Damien Steven Hirst (born 7 June 1965) is an English artist, entrepreneur and art collector.
He is the most prominent member of the group known as the Young British Artists (or YBAs), who dominated the art scene in Britain during the 1990s. He is internationally renowned, and is reportedly Britain's richest living artist, with his wealth valued at £215m in the 2010 Sunday Times Rich List.
During the 1990s his career was closely linked with the collector Charles Saatchi, but increasing frictions came to a head in 2003 and the relationship ended.
Death is a central theme in Hirst's works. He became famous for a series of artworks in which dead animals (including a shark, a sheep and a cow) are preserved—sometimes having been dissected—in formaldehyde.
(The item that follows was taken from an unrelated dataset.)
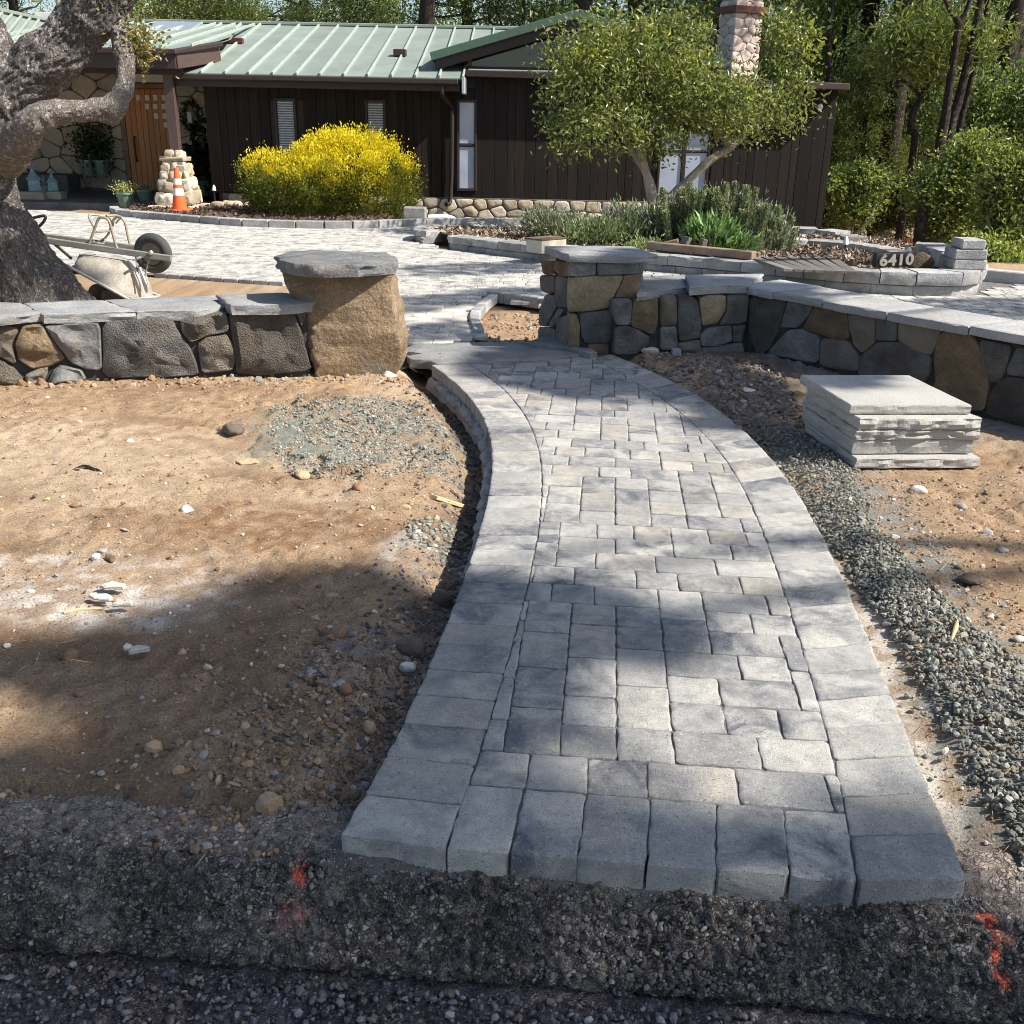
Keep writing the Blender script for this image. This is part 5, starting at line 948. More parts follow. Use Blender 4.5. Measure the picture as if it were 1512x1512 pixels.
for a, b, m in (((-13.2, 18.8), (-5.92, 18.8), 'trim'), ((-5.92, 18.8), (XL + .25, 20.3), 'fascia')):  # right return takes the lighter brown to look struck by sun
    MB().add(*beam((*a, pz(a[1]) - .19), (*b, pz(b[1]) - .19 - (.0 if m == 'trim' else .03)), .06, .26, .01)).part('fascia_board', MT[m], hs); MB().add(*beam((a[0], a[1] - .06, pz(a[1]) - .05), (b[0] + (.05 if m == 'trim' else 0.06), b[1] - .06, pz(b[1]) - .05), .11, .09, .02)).part('gutter', MT['trim'], hs)
bx('beam', 'trim', -13, -5.95, YP - .1, YP + .1, 2.3, 2.45)
bx('porch_ceiling', 'trim', -13, -5.95, 18.9, 23.1, 2.46, 2.49)
pp = D(255, 170, YP); post = bx('post', 'fascia', pp[0] - .085, pp[0] + .085, YP - .085, YP + .085, .9, 2.4, hs)
bx('wall', 'siding', -12.6, -11.3, 20.6, YD + .1, -.1, 2.6)
wb_ = thing('tmp', None, None, (0, 0, 0)); bpy.data.objects.remove(wb_)
x0 = -11.3; wn = bx('window', 'black', x0 + .005, x0 + .22, 20.9, 22.1, .95, 2.0, hs); bx('pane', 'glass', x0 + .221, x0 + .23, 20.98, 22.02, 1.05, 1.92, wn); bx('frame', 'trim', x0 + .223, x0 + .26, 21.47, 21.53, 1.0, 1.96, wn)
# left wing roof seen past the oak
A, B, C_, E_ = D(-30, 12, 20.5), D(97, 38, 23.6), D(80, 72, 20.3), D(-80, 66, 18.2)
MB().add([A, B, C_, E_] + [p - (0, 0, .06) for p in (A, B, C_, E_)], [[[3, 2, 1, 0]], [[3, 7, 6, 2]]]).part('left_roof', MT['roof'], hs)
for f in np.linspace(.04, .98, 10): p, q = E_ + (C_ - E_) * f, A + (B - A) * f; MB().add(*beam(p + (0, 0, .03), q + (0, 0, .03), .035, .05, .006)).part('left_seam', MT['seam'], hs)
MB().add(*beam(A + (0, 0, .04), B + (0, 0, .04), .12, .06)).part('ridge_cap', MT['roof'], hs); MB().add(*beam(E_ - (0, 0, .12), C_ - (0, 0, .12), .06, .22)).part('fascia_board', MT['trim'], hs)
p = D(88, 20, 23.4); MB().add(*tube([p + (0, 0, -.4), p + (0, 0, .9)], .05, 8)).part('vent_pipe', MT['roof'], hs, smooth=60); p = D(78, 26, 24.2); bx('chimney_box', 'white', p[0] - .35, p[0] + .25, 24.1, 24.5, p[2] - .4, p[2] + .1)
# plinth, planter ledge, porch floor
pc = np.array([D(264, 280, YP)[0], YP, 0]); pk = MB(); R = []
def tier(z): return np.interp(z, [-.1, .3, .7, .93], [.37, .33, .24, .17])
bx('plinth_base', 'housestone', pc[0] - .46, pc[0] + .44, YP - .46, YP + .44, -.1, .10, hs, .02); plin = MB().add(*rings([np.array([(pc[0] - w_, YP - w_, z), (pc[0] + w_, YP - w_, z), (pc[0] + w_, YP + w_, z), (pc[0] - w_, YP + w_, z)]) for z in (0, .3, .7, .9) for w_ in [np.interp(z, [-.1, .3, .7, .93], [.37, .33, .24, .17]) - .07]])).part('plinth', MT['housestone'], hs)
for ang in range(4):
    c, s = [(1, 0), (0, 1), (-1, 0), (0, -1)][ang]; U5 = np.array([c, s, 0.]); rr = np.random.default_rng(200 + ang); z = .1
    while z < .86:
        h = rr.uniform(.13, .26); wz = tier(z + h / 2); u = -wz
        while u < wz - .02:
            d = min(rr.uniform(.16, .42), wz - u); N5 = np.array([s, -c, 0.]); hw = tier(z + h / 2)
            MB().add(*stone([(u, z), (u + d, z), (u + d - .01, z + h), (u + .01, z + h)], np.array([pc[0], pc[1], 0]) + N5 * (hw - .02), U5, W3, N5, depth=.14, bulge=.015, amp=.03, step=.1, rnd=.015, seed=int(1000 * z + 100 * u) + ang, shrink=.008, k=0)).part('stone', MT['housestone'], plin, smooth=50); u += d
        z += h
V, F = slab([(pc[0] - .22, YP - .2), (pc[0] + .2, YP - .22), (pc[0] + .22, YP + .2), (pc[0] - .2, YP + .22)], .93, .07, .1, .02, 4); MB().add(V, F).part('plinth_cap', MT['housestone'], hs, smooth=50)
porch = MB().add(*cbox(-13, -6.9, 19.75, YD + .05, -.1, .055, .01)).solo('porch_floor', MT['slate'], 'grey slate porch floor in front of the wooden door', kind='structure')
stp = thing('porch_step', 'pale stone step edging the dark porch left of the front door', 'step', (-10, 20.6, 0))
for a, b, y0, m in ((D(30, 300, 20.4)[0] - 1.4, D(66, 292, 20.4)[0], 20.35, 'porchedge'), (D(66, 292, 20.4)[0], D(92, 290, 20.8)[0] + .1, 20.5, 'porchedge')): MB().add(*cbox(a, b, y0, y0 + .3, .0, .19, .012)).part('tread', MT[m], stp)
V, F = cbox(-11.2, -9.55, 22.25, 22.9, .0, .42, .012); MB().add(V, F).solo('planter_ledge', MT['slate'], 'low slate-faced planter ledge in the shade left of the door', 'planter')
kerb_row('edging', [G(172, 312)[:2] + (0, -.1), G(178, 318)[:2], G(235, 323)[:2], G(300, 329)[:2]], 'light grey block edging in front of the traffic cone', .10, .16, .42)
kerb_row('edging', [G(x, y)[:2] for x, y in ((301, 329), (367, 334), (500, 337), (620, 333), (700, 332), (775, 332))], 'long curved row of grey block edging in front of the golden shrub', .11, .16, .42)
bedA = [G(x, y)[:2] + (0, .04) for x, y in ((180, 316), (267, 326), (367, 332), (500, 335), (620, 331), (770, 331))] + [(1.5, 17.6), (6, 17.2), (6, 19.96), (-6.0, 19.96), (-6.85, 20.2), (-7.1, 19.3)]
def bed(name, poly, z, label, cs, dens, seed):
    poly = np.array(poly); rr = np.random.default_rng(seed); t_ = np.array(tessellate_polygon([[Vector((*p, 0)) for p in poly]])); t_ = np.array([t if area(poly[t]) > 0 else t[::-1] for t in t_])
    m = MB().add(p3(poly[:, 0], poly[:, 1], z), [t_], cs[0]); p = sample_poly(poly, dens, rr); d = rr.normal(size=(dens, 3)); d[:, 2] *= .35
    V, F, c = leaves(np.column_stack([p, z + .004 + .02 * rr.random(dens)]), rr.uniform(.03, .09, dens), rr.uniform(.02, .05, dens), pal(rr, dens, cs, .3), rr, .0, .05, d)
    return m.add(V, F, c).solo(name, MT['mulch'], label, kind='stuff', loc=(0, 0, 0))
bedL = [p for p in bedA if p[0] < -2.2] ; bedL = bedA[:4] + [(-2.15, 17.4), (-2.15, 19.96)] + bedA[-3:]
bed('mulch', bedL, .06, 'dark bark mulch in the bed around the golden shrub', [(.10, .07, .05), (.15, .10, .07), (.19, .14, .1)], 4000, 1)
bed('mulch', [(-2.14, 17.45), (.1, 17.7), (1.5, 17.5), (6, 17.2), (6, 19.96), (-2.14, 19.96)], -.24, 'dark sunken soil along the stone base of the house', [(.10, .07, .05), (.15, .10, .07), (.19, .14, .1)], 3000, 3)

# ================================================================== ISLAND BED WITH BLOCK WALLS
def block_wall(name, label, pts, z0, z1s, courses, thick=.28, L=.40, cat='retaining wall', loc=None):
    P = np.array([np.append(p[:2], z) for p, z in zip(pts, z1s)]); P = catmull(P, 10); s = np.r_[0, np.cumsum(np.linalg.norm(np.diff(P[:, :2], axis=0), axis=1))]; T = s[-1]
    f = lambda q: np.column_stack([np.interp(q, s, P[:, k]) for k in range(3)]); r = thing(name, label, cat, (*P[len(P) // 2, :2], 0)); rr = np.random.default_rng(len(pts) * 7 + int(T * 10)); hc = 1 / courses
    for c in range(courses):
        q = 0 if c % 2 == 0 else -L * rr.uniform(.3, .6)
        while q < T - .02:
            a = max(q, 0); ln = L * rr.uniform(.75, 1.2); b = min(q + ln, T); q += ln
            if b - a < .06: continue
            A, B = f(np.array([a, b])); t = (B - A)[:2]; t /= np.linalg.norm(t); nn = np.array([t[1], -t[0]]); th = thick + (.03 if c == courses - 1 else 0)
            n2 = 6; uu = np.linspace(0, 1, n2); off = rr.uniform(-.008, .008)
            def row(z, o, seed): x = np.outer(1 - uu, A[:2]) + np.outer(uu, B[:2]); e = fbm(p3(x[:, 0] * 14, x[:, 1] * 14, z * 14 + seed), 3) * .03; e[[0, -1]] -= .012; return np.column_stack([x + np.outer(o + e + off, nn), np.full(n2, z)])
            top = lambda k: z0 + (( (A[2] + B[2]) / 2) - z0) * (k * hc)
            za, zb = top(c) + .003, top(c + 1) - .003; fo_ = .03 if c == courses - 1 else 0.
            if c == courses - 1: zb += .003
            rows = [row(za, fo_ - .008, 0), row(za + (zb - za) * .25, fo_, 1), row(za + (zb - za) * .7, fo_, 2), row(zb - .008, fo_ - .003, 3), row(zb, fo_ - .018, 4)]
            bk = [np.column_stack([np.outer(1 - uu, A[:2]) + np.outer(uu, B[:2]) - nn * thick, np.full(n2, z)]) for z in (zb, za)]
            al = np.concatenate(rows + bk); m = len(rows) + 2; F = [np.array([[r_ * n2 + j, r_ * n2 + j + 1, ((r_ + 1) % m) * n2 + j + 1, ((r_ + 1) % m) * n2 + j] for r_ in range(m) for j in range(n2 - 1)]), np.array([[r_ * n2 for r_ in range(m)][::-1]]), np.array([[r_ * n2 + n2 - 1 for r_ in range(m)]])]
            al[[r_ * n2 for r_ in range(m)], :2] += t * .004; al[[r_ * n2 + n2 - 1 for r_ in range(m)], :2] -= t * .004
            MB().add(al, F).part('block', MT['block'], r, smooth=40)
    return r
fw = [G(x, y)[:2] for x, y in ((662, 367), (770, 381), (951, 399), (1049, 408))] + [G(x, y)[:2] for x, y in ((1180, 424), (1312, 435), (1411, 438), (1441, 434))] + [G(1449, 423)[:2]]
block_wall('retaining_wall', 'long curved grey block wall along the front of the planting bed, sweeping round at its right end', fw, -.03, [.17, .18, .19, .20, .22, .235, .25, .25, .25], 2)
block_wall('retaining_wall', 'rounded stub of block wall at the left tip of the planting bed, lit from the right', [G(x, y)[:2] for x, y in ((650, 347), (625, 349), (612, 353), (618, 358), (632, 358))], -.02, [.17] * 5, 2, .2, .25)
block_wall('retaining_wall', 'short low block wall between the rounded stub and the mossy boulder', [G(x, y)[:2] for x, y in ((633, 357), (690, 351), (735, 347))], -.02, [.14] * 3, 1, .2)
bw = [G(x, y, .12)[:2] for x, y in ((1150, 364), (1190, 365), (1248, 370), (1290, 376), (1320, 385), (1333, 395))]
block_wall('retaining_wall', 'thin curved block wall closing the back of the mulched bed', bw, .02, [.22] * 6, 1, .24)
block_wall('retaining_wall', 'raised block wall with a pale top against the dark house corner', [D(1150, 357, 15.6)[:2], D(1222, 357, 15.4)[:2], D(1262, 366, 14.3)[:2]], -.2, [.22, .22, .13], 2, .3)
block_wall('retaining_wall', 'stepped block wall climbing from the house number stone towards the back wall', [G(1409, 408, .15)[:2], G(1383, 398, .15)[:2], G(1350, 384, .15)[:2]][::-1], .0, [.36, .36, .34], 2, .3)
pw = thing('block_pillar', 'small pillar of three stacked grey blocks on the round end of the block wall', 'pillar', (*G(1425, 425)[:2], .25)); pb_ = D(1426, 380, 10.95)
for k, (hw, z0, z1, dx) in enumerate([(.175, .25, .35, .0), (.17, .352, .455, -.01), (.125, .457, .555, .0)]): V, F = cbox(-hw, hw, -.15, .15, z0, z1, .012); MB().add(V + (pb_[0] + dx, pb_[1], 0), F).part('block', MT['block'], pw)
ISLb = [G(x, y)[:2] + (.05, .12) for x, y in ((662, 367), (770, 381), (951, 399), (1049, 408), (1180, 424), (1312, 435), (1411, 438))] + [G(1440, 430)[:2], (4.9, 11.6), (5.6, 13.8), (5.3, 15.2), (.8, 15.6), G(640, 350)[:2]]
bed('mulch', ISLb, .13, 'brown bark chips covering the planting bed', [(.24, .175, .12), (.33, .26, .19), (.15, .105, .075), (.42, .35, .27)], 16000, 2)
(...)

The Physical Impossibility of Death in the Mind of Someone Living, a 14-foot (4.3 m) tiger shark immersed in formaldehyde in a vitrine (clear display case) became the iconic work of British art in the 1990s, and the symbol of Britart worldwide.
[source:Wikipedia]
His exhibition titled “New Religion”, presented at the Macedonian Museum of Contemporary Art (Thessaloniki), provides a characteristic as well as comprehensive overview of his artistic practice, his way of working and his subjects.
Through his visual arts practice, Hirst draws a descriptive anatomy of his era, while testing its boundaries. His work is characterized by clarity of images and by the immediacy of the message.
Completely free of guilt, through risk and boldness, he uses and manipulates the mechanisms of creation and the devices of recognition of contemporary art.
“New Religion” is Damien Hirst’s first solo show in Greece.